WHAT IS ASKED:
Restate the whole listing exactly.

DATASET SECTION:
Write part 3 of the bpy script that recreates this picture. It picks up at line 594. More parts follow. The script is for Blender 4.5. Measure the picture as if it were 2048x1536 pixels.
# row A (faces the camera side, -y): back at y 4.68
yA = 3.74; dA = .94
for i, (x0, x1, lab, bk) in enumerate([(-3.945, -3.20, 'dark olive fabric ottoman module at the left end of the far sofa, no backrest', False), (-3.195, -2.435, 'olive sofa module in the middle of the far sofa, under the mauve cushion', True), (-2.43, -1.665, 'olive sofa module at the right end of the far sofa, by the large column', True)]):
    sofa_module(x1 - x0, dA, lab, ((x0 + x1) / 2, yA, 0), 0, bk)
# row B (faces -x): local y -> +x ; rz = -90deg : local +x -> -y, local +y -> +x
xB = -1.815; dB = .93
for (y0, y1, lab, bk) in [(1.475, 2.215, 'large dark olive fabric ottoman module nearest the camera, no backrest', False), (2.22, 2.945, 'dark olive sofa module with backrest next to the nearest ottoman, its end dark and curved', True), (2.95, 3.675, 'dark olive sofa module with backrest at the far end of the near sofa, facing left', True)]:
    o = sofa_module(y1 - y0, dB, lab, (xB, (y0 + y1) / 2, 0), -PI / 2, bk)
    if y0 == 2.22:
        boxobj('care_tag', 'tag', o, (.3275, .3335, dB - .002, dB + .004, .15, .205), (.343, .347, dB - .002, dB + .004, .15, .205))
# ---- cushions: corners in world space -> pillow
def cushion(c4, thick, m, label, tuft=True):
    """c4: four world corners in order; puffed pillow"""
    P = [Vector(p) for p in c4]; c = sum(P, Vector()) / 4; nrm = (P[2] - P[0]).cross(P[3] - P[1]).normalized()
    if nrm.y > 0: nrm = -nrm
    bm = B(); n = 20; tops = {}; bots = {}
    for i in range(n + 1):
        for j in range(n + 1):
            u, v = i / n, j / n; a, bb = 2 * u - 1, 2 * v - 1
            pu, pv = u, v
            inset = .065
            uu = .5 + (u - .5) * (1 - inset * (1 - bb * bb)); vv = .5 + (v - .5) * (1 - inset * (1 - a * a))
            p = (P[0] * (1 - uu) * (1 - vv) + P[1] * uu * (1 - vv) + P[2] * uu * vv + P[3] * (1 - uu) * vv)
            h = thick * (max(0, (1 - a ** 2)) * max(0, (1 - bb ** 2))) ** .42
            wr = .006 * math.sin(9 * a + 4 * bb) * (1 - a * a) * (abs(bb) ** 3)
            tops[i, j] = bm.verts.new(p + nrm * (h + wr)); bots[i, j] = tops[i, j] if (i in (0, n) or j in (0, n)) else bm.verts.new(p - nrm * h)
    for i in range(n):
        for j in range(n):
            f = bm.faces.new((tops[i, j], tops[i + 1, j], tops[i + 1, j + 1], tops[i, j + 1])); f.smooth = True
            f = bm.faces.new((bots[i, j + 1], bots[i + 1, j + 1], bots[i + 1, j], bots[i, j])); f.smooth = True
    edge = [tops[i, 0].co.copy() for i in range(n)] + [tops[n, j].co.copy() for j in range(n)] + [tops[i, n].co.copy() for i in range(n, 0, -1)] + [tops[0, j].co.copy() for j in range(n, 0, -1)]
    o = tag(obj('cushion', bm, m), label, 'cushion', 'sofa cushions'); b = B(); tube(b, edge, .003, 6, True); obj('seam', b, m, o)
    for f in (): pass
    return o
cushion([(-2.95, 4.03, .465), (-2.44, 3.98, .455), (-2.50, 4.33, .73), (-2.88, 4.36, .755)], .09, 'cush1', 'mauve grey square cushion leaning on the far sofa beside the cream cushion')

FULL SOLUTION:
Write part 3 of the bpy script that recreates this picture. It picks up at line 594. More parts follow. The script is for Blender 4.5. Measure the picture as if it were 2048x1536 pixels.
# row A (faces the camera side, -y): back at y 4.68
yA = 3.74; dA = .94
for i, (x0, x1, lab, bk) in enumerate([(-3.945, -3.20, 'dark olive fabric ottoman module at the left end of the far sofa, no backrest', False), (-3.195, -2.435, 'olive sofa module in the middle of the far sofa, under the mauve cushion', True), (-2.43, -1.665, 'olive sofa module at the right end of the far sofa, by the large column', True)]):
    sofa_module(x1 - x0, dA, lab, ((x0 + x1) / 2, yA, 0), 0, bk)
# row B (faces -x): local y -> +x ; rz = -90deg : local +x -> -y, local +y -> +x
xB = -1.815; dB = .93
for (y0, y1, lab, bk) in [(1.475, 2.215, 'large dark olive fabric ottoman module nearest the camera, no backrest', False), (2.22, 2.945, 'dark olive sofa module with backrest next to the nearest ottoman, its end dark and curved', True), (2.95, 3.675, 'dark olive sofa module with backrest at the far end of the near sofa, facing left', True)]:
    o = sofa_module(y1 - y0, dB, lab, (xB, (y0 + y1) / 2, 0), -PI / 2, bk)
    if y0 == 2.22:
        boxobj('care_tag', 'tag', o, (.3275, .3335, dB - .002, dB + .004, .15, .205), (.343, .347, dB - .002, dB + .004, .15, .205))
# ---- cushions: corners in world space -> pillow
def cushion(c4, thick, m, label, tuft=True):
    """c4: four world corners in order; puffed pillow"""
    P = [Vector(p) for p in c4]; c = sum(P, Vector()) / 4; nrm = (P[2] - P[0]).cross(P[3] - P[1]).normalized()
    if nrm.y > 0: nrm = -nrm
    bm = B(); n = 20; tops = {}; bots = {}
    for i in range(n + 1):
        for j in range(n + 1):
            u, v = i / n, j / n; a, bb = 2 * u - 1, 2 * v - 1
            pu, pv = u, v
            inset = .065
            uu = .5 + (u - .5) * (1 - inset * (1 - bb * bb)); vv = .5 + (v - .5) * (1 - inset * (1 - a * a))
            p = (P[0] * (1 - uu) * (1 - vv) + P[1] * uu * (1 - vv) + P[2] * uu * vv + P[3] * (1 - uu) * vv)
            h = thick * (max(0, (1 - a ** 2)) * max(0, (1 - bb ** 2))) ** .42
            wr = .006 * math.sin(9 * a + 4 * bb) * (1 - a * a) * (abs(bb) ** 3)
            tops[i, j] = bm.verts.new(p + nrm * (h + wr)); bots[i, j] = tops[i, j] if (i in (0, n) or j in (0, n)) else bm.verts.new(p - nrm * h)
    for i in range(n):
        for j in range(n):
            f = bm.faces.new((tops[i, j], tops[i + 1, j], tops[i + 1, j + 1], tops[i, j + 1])); f.smooth = True
            f = bm.faces.new((bots[i, j + 1], bots[i + 1, j + 1], bots[i + 1, j], bots[i, j])); f.smooth = True
    edge = [tops[i, 0].co.copy() for i in range(n)] + [tops[n, j].co.copy() for j in range(n)] + [tops[i, n].co.copy() for i in range(n, 0, -1)] + [tops[0, j].co.copy() for j in range(n, 0, -1)]
    o = tag(obj('cushion', bm, m), label, 'cushion', 'sofa cushions'); b = B(); tube(b, edge, .003, 6, True); obj('seam', b, m, o)
    for f in (): pass
    return o
cushion([(-2.95, 4.03, .465), (-2.44, 3.98, .455), (-2.50, 4.33, .73), (-2.88, 4.36, .755)], .09, 'cush1', 'mauve grey square cushion leaning on the far sofa beside the cream cushion')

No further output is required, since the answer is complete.